Glass Hammer è una progressive band americana proveniente da Chattanooga, Tennessee, che sforna album con una certa regolarità fin dal 1992 con una formazione che ha subito continui cambiamenti, ma sempre ruotando intorno al duo Fred Shendel (tastiere, chitarre e voce) e Steve Babb (basso e voce).
L’album IF, undicesimo della loro prolifica produzione, fa parte della trilogia del periodo con Jon Davison alla voce, che di lì a poco migrerà negli Yes per sostituire il cagionevole Jon Anderson (anche se non è ben chiaro se la sostituzione sia stata causata da motivi di salute di Jon, o dalle sempre presenti bizze dei vari componenti degli Yes), e comprende il citato IF (2010), il seguente COR CORDIUM (2011) e il successivo PERILOUS (2012).
Diciamo subito che sono tre album assolutamente “progressive oriented”. Se non siete amanti del genere, come si dice in questi casi, fermatevi qui! E aggiungo che anche per i più scafati potrebbe restare un disco ostico, complesso, poco orecchiabile. Rispetto alla precedente produzione, sono abbandonati i temi tolkieniani (vedi gli esordi con JOURNEY OF THE DUNADAN) e anche i temi nostalgici medievaleggianti di THE INCONSOLABLE SECRET, tra l’altro uno dei loro album migliori. Qua, signori, si va giù duri e puri.

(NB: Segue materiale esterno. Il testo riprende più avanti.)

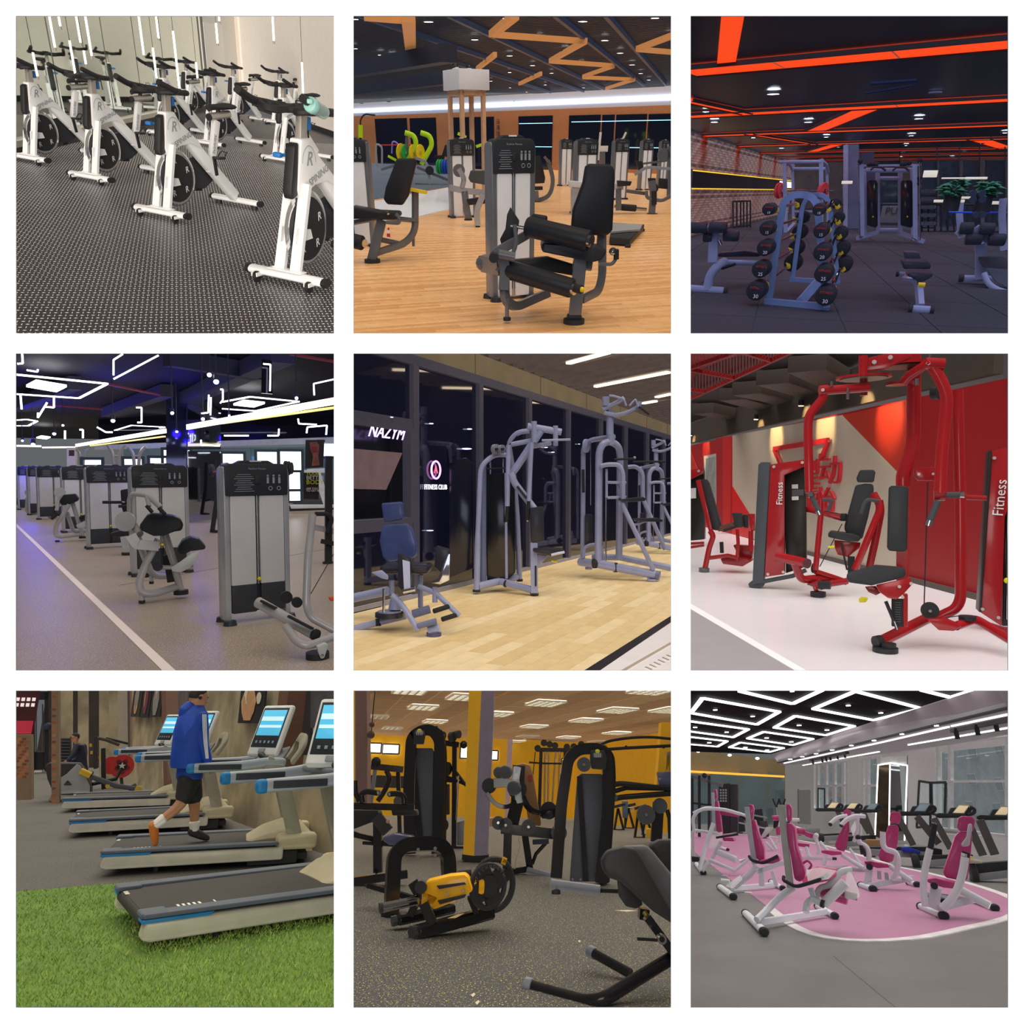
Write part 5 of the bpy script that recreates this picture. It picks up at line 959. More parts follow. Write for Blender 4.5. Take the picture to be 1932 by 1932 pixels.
 t=thing(R,'treadmill','white treadmill behind the nearest tower at the right','treadmill',1760,975);t.add('deck',bev(prism([t.f(1640,965,0),t.f(1900,955,0),t.f(1900,905,0),t.f(1640,920,0)],(0,0,.18)),.02),KB);t.Q('side_rail',[(1640,925),(1900,925),(1900,945),(1650,950)],.05,TW,.01,-.1);t.S('upright',[(1800,740),(1860,925)],40,.06,TW);t.Q('handrail',[(1700,720),(1870,710),(1870,740),(1710,738)],.06,TW,.01);t.Q('console',[(1865,610),(1905,600),(1905,650),(1860,648)],.05,SC,.005)
 for i,(x,y)in enumerate(((1290,640),(1435,635),(1600,640),(1210,640))):
  t=Thing(R,'treadmill',('second','third','fourth','first')[i]+' far treadmill from the left, a lit console before the bright windows','treadmill',R.F(x,950));t.Q('console',[(x-18,y),(x+16,y-12),(x+20,y+22),(x-12,y+36)],.05,SC,.004);t.S('upright',[(x,y+30),(x+40,y+260)],14,.06,TW);t.Q('deck',[(x-120,y+275),(x+60,y+270),(x+60,y+295),(x-120,y+300)],.5,TW,.01);t.Q('handrail',[(x-60,y+62),(x+10,y+58),(x+10,y+72),(x-60,y+76)],.05,KB,.005)
 # runner
 t=thing(R,'person','person with dark hair in a teal shirt and black shorts running on a far treadmill','person',1175,868);sk=mat('skin_far','#b98468',.6);TE=mat('shirt_teal','#4fb3ac',.7);BK2=mat('cloth_black','#15151a',.7)
 person(t,dict(pel=(1186,745),che=(1188,680),nk=(1188,665),hd=(1190,640),sl=(1178,678),sr=(1202,678),el=(1172,715),er=(1210,705),wl=(1186,700),wr=(1200,690),hl=(1182,755),hr=(1194,755),kl=(1178,795),kr=(1205,790),al=(1155,835),ar=(1203,850),tl=(1150,828),tr_=(1192,858)),sk,TE,BK2,mat('hair_black','#141210',.8),mat('shoe_dark','#333238',.6),sleeves='short',shorts=True)
 # posters
 t=Thing(R,'wall_poster','dark poster of a bare torso in reds above the right treadmill','poster',R.P(1788,625,13));t.Q('sheet',[(1735,545),(1845,545),(1838,705),(1732,712)],.02,mat('poster_black','#17120f',.5),0);t.Q('print',[(1758,560),(1800,555),(1815,580),(1808,640),(1818,695),(1770,700),(1778,640),(1762,600)],.006,mat('poster_skin','#8b5140',.5,var=.5,scale=8),0,-.01);t.Q('print_cloth',[(1770,585),(1805,585),(1803,612),(1775,612)],.006,mat('poster_red','#7c2430',.5),0,-.018)
 t=Thing(R,'standing_banner','black banner with yellow and white capitals about a better body','sign',R.P(1780,820,12));t.Q('sheet',[(1722,738),(1812,738),(1812,895),(1722,893)],.02,mat('poster_black','#17120f',.5),0)
 for s_,y,h,m_ in(('YOUR',745,22,'y'),('BETTER',768,25,'w'),('BODY',795,30,'y'),('ARE YOU READY',832,13,'w'),('TO GET SERIOUS',845,13,'w')):t.add('lettering',text_geom(s_,t.m(h)*1.2,basis(t.c((1738,y,-.02)),(1,0,0),(0,0,1)),.003,'LEFT'),mat('ban_yellow','#c9cc2a',.5)if m_=='y' else mat('ban_white','#d8d8d8',.5))
 t=Thing(R,'wall_poster','small gold-lettered dark poster on the pale far pillar','poster',R.P(360,625,30));t.Q('sheet',[(342,605),(375,605),(375,640),(342,640)],.02,mat('poster_brown','#3a2a1a',.5),0)
 t=thing(R,'square_pillar','pale far pillar behind the fourth tower','pillar',355,930);t.Q('shaft',[(330,590),(382,590),(382,720),(330,720)],.6,mat('pillar_pale','#d8d4c8',.5),0)
 # tall pulldown frames behind the towers
 for i,(x,Y_)in enumerate(((620,17),(740,16),(420,24))):
  t=Thing(R,'pulldown_arms',('curved silver arms rising behind the third tower','curved silver arms rising behind the second tower','curved silver arms rising behind the fourth tower')[i],'gym machine',V((R.P(x,700,Y_).x,Y_,0)));k=1 if i<2 else .7
  for s in(-1,1):t.add('arm',tube([R.P(x+s*50*k,575+12*i,Y_)-t.base,R.P(x+s*20*k,620,Y_)-t.base,R.P(x+s*12*k,700,Y_)-t.base,V((s*.1,0,0))],R.m(8*k,Y_),8,rad=.15),S)
  t.add('crossbar',cyl(R.P(x-22*k,640,Y_)-t.base,R.P(x+22*k,640,Y_)-t.base,R.m(5,Y_)),S)
 R.sun(3.8,'#fff2e2',(.1,-.2,1),90);R.sun(3.8,'#f6f2f4',(.3,-1,.5),150)
 for x,y in((1190,1650),(1150,1850)):p=R.F(x,y,2.2);R.lamp(p,60,'#4a18ff',.1,spot=28,to=(p.x,p.y,0))
room4()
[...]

E’ come se i nostri prodi (Babb e Shendel) avessero finalmente trovato la formazione perfetta per fare quello che più gli piace. Si intende: niente di nuovo sotto il sole, ma è come se i Glass Hammer si siano spinti la dove anche gli Yes avevano paura di andare. Non solo armonie dissonanti e controtempi, non solo tempi dispari, stacchi e obbligati. Anche la costruzione del brano salta la tipica costruzione strofa - ritornello col bridge dopo le prime due ripetizioni. Insomma libertà compositiva totale, nel rigore della esecuzione più precisa e nella completa assenza di orpelli non necessari. Niente effetti speciali, niente space rock o ammiccamenti blues. Solo neo progressive suonato con passione, e con i suoni giusti; sopra tutti l’Hammond di Shemdel e il Rickenbacher di Babb. Anche i compagni di viaggio sono quelli giusti: le chitarre di Alan Shikoh, la batteria di Randall Williams (ma come fa a suonare tutti quegli stacchi?) e soprattutto la voce di Jon Davison, che pur se nello stesso registro di Anderson, è molto più fredda, precisa e adatta alle composizioni di Babb e Shendel.
Ho amato questo disco. Non l’ho apprezzato subito, ma i ripetuti ascolti nell’estate del 2011, specie verso sera durante una vacanza nel Gargano, mi hanno permesso di scendere in profondità dentro la sua complicata ed affascinante costruzione. Le mie composizioni preferite sono l’opening di Beyond, Within per il suo “tiro” secco e potente, molto bella anche Behold, The Ziddle, soprattutto la parte finale più lirica ed emozionante, e la finale If The Sun, 24 minuti di prog come si deve.
Un gran disco, a parer mio, adatto al progger sempre affamato e mai sazio del suo cibo preferito. Per chi si lancia nell'ascolto: buona abbuffata!